3. Fazit und Praxishinweis

Der BGH hat klargestellt, dass die fehlende ausdrückliche Erwähnung der Ermächtigung zur Vereinbarung einer Schiedsklausel in der zum Abschluss des Hauptvertrags ermächtigenden Vollmacht kein Indiz für das Fehlen einer solchen Ermächtigung ist. Der Umfang der Vollmacht ist nach den allgemeinen Grundsätzen zu ermitteln, wobei § 1040 Abs. 1 ZPO keine zusätzlichen Anforderungen an die Vollmacht begründet. Der Grundsatz der Vollständigkeit und Richtigkeit einer rechtsgeschäftlichen Urkunde verbietet es nicht zur Auslegung im Einzelfall auch Umstände heranzuziehen, die außerhalb der Urkunde liegen.

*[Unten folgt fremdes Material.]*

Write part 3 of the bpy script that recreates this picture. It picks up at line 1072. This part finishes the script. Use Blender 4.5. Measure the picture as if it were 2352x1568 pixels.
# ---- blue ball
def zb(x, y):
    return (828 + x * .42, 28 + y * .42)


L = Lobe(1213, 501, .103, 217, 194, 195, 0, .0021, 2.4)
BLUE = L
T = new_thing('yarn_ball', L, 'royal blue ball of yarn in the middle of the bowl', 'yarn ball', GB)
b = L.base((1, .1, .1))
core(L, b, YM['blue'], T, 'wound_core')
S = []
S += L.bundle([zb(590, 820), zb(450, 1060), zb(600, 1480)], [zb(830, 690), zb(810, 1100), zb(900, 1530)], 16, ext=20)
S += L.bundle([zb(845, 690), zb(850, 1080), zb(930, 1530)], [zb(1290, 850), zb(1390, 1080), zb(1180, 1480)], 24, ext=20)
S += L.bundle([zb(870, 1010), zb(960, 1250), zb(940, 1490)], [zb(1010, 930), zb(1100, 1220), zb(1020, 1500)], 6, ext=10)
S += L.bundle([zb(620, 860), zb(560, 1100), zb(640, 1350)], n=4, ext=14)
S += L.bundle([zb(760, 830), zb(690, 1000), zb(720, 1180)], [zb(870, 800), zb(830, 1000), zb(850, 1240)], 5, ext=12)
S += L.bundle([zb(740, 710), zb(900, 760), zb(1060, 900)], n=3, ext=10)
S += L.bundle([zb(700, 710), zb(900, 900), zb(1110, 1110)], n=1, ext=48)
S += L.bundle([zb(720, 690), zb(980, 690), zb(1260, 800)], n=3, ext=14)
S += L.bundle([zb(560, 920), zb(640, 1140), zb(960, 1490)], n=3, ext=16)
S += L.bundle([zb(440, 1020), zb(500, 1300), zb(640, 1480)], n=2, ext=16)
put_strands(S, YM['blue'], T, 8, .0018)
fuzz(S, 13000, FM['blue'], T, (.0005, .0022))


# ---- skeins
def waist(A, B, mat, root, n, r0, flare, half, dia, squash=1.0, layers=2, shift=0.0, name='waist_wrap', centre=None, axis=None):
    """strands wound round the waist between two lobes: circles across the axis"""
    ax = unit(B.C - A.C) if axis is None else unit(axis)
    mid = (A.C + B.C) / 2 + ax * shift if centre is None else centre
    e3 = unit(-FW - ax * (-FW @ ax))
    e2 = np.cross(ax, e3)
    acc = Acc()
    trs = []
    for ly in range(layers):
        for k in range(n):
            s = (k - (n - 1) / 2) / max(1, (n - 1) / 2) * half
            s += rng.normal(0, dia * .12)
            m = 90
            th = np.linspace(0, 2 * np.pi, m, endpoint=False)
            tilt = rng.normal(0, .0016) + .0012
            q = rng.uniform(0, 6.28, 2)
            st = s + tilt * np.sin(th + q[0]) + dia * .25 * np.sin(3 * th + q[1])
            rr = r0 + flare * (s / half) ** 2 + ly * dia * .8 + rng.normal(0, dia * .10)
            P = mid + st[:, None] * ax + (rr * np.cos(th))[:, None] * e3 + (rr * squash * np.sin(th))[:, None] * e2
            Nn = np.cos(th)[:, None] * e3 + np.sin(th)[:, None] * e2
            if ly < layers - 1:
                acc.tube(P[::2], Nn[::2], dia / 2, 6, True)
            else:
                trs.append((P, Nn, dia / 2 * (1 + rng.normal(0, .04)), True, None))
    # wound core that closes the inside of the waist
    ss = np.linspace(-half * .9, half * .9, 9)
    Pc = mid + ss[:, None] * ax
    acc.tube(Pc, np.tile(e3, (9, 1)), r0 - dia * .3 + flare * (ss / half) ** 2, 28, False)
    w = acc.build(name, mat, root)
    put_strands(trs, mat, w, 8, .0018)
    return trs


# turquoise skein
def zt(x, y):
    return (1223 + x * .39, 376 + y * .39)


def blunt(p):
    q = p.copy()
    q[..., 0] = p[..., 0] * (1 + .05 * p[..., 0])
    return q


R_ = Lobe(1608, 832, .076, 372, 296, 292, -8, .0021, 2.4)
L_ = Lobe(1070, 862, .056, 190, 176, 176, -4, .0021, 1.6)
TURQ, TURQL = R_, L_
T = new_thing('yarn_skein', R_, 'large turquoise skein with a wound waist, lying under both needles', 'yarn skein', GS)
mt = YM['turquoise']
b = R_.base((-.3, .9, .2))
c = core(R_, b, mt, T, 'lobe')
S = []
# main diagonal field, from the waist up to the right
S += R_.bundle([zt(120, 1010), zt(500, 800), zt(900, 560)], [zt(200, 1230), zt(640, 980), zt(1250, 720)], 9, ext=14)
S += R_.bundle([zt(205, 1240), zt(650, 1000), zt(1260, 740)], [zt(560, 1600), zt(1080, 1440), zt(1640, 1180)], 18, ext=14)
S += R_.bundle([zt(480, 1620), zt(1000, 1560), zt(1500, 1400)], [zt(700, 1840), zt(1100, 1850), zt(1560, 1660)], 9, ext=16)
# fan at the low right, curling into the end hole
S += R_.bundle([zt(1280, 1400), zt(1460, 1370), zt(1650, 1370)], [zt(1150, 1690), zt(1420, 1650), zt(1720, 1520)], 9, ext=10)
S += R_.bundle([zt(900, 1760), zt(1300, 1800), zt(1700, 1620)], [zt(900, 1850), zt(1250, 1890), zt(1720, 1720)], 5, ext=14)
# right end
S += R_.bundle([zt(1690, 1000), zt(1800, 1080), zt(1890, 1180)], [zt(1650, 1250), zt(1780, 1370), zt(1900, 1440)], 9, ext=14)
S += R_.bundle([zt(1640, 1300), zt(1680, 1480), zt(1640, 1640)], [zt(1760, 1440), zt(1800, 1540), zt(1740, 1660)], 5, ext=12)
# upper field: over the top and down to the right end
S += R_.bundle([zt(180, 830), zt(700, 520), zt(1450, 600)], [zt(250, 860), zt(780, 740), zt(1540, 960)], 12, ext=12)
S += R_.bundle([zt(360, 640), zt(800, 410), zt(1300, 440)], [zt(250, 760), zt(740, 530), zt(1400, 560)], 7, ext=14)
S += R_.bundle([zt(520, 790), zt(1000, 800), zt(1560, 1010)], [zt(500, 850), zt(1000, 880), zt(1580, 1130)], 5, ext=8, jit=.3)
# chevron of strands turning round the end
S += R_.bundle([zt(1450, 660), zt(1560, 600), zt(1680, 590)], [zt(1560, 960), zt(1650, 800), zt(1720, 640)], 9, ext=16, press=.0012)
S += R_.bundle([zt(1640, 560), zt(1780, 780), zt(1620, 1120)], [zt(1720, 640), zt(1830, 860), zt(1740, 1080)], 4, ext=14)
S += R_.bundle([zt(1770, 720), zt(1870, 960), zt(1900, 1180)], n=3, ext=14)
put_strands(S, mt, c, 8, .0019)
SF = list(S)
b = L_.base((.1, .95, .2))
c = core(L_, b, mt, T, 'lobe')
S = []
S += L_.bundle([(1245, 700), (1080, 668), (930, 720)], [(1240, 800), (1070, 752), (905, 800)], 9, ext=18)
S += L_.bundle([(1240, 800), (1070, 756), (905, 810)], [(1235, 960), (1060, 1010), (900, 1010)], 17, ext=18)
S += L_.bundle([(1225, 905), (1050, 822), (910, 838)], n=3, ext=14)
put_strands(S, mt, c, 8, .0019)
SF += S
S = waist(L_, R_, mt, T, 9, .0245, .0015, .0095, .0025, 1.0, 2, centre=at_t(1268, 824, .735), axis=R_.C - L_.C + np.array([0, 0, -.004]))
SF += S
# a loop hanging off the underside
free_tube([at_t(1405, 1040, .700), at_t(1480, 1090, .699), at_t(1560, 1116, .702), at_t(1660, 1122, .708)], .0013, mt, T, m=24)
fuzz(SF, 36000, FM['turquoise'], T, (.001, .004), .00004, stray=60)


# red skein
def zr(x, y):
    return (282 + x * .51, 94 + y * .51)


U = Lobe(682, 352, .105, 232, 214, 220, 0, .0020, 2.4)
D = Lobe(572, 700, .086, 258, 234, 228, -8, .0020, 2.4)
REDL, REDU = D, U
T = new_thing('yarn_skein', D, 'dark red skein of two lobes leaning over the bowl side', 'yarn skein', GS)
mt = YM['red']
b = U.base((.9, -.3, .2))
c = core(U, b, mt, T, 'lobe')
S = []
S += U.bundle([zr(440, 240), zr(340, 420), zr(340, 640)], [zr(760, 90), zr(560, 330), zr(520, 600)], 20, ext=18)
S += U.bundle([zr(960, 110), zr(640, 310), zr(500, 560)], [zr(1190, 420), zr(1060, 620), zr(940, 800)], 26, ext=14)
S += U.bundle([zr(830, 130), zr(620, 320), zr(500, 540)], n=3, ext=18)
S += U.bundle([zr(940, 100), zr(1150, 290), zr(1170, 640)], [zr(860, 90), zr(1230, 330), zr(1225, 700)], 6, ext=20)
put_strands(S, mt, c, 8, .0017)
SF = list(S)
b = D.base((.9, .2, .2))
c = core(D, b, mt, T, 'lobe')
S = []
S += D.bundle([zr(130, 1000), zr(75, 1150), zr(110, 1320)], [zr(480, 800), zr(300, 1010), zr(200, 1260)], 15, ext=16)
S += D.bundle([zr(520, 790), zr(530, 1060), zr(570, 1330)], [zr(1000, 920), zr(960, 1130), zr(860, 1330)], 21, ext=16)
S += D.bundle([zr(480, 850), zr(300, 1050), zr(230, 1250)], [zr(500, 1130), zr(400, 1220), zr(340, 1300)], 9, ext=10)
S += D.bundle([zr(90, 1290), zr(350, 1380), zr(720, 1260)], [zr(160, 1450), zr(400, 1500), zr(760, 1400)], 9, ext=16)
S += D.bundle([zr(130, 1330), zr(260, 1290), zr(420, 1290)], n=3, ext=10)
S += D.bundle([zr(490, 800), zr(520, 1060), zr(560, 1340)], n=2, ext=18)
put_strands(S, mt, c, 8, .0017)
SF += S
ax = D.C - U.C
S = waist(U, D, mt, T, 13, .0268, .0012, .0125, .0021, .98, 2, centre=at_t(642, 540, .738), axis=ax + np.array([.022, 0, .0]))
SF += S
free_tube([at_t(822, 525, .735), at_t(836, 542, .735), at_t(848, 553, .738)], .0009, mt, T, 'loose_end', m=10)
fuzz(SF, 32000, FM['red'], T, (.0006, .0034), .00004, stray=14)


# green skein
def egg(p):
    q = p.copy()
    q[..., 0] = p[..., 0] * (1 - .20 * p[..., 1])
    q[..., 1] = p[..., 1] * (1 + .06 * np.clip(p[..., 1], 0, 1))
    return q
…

Für die vertragsgestaltende Praxis empfiehlt sich eine ausdrückliche Nennung der Befugnis zum Abschluss von Schiedsvereinbarungen in der Vollmacht, sofern der Hauptvertrag eine Schiedsklausel enthalten soll oder hiermit zu rechnen ist. So lassen sich Streitigkeiten über den Umfang der Vollmacht und die diesbezügliche Wirksamkeit der Schiedsvereinbarung vermeiden.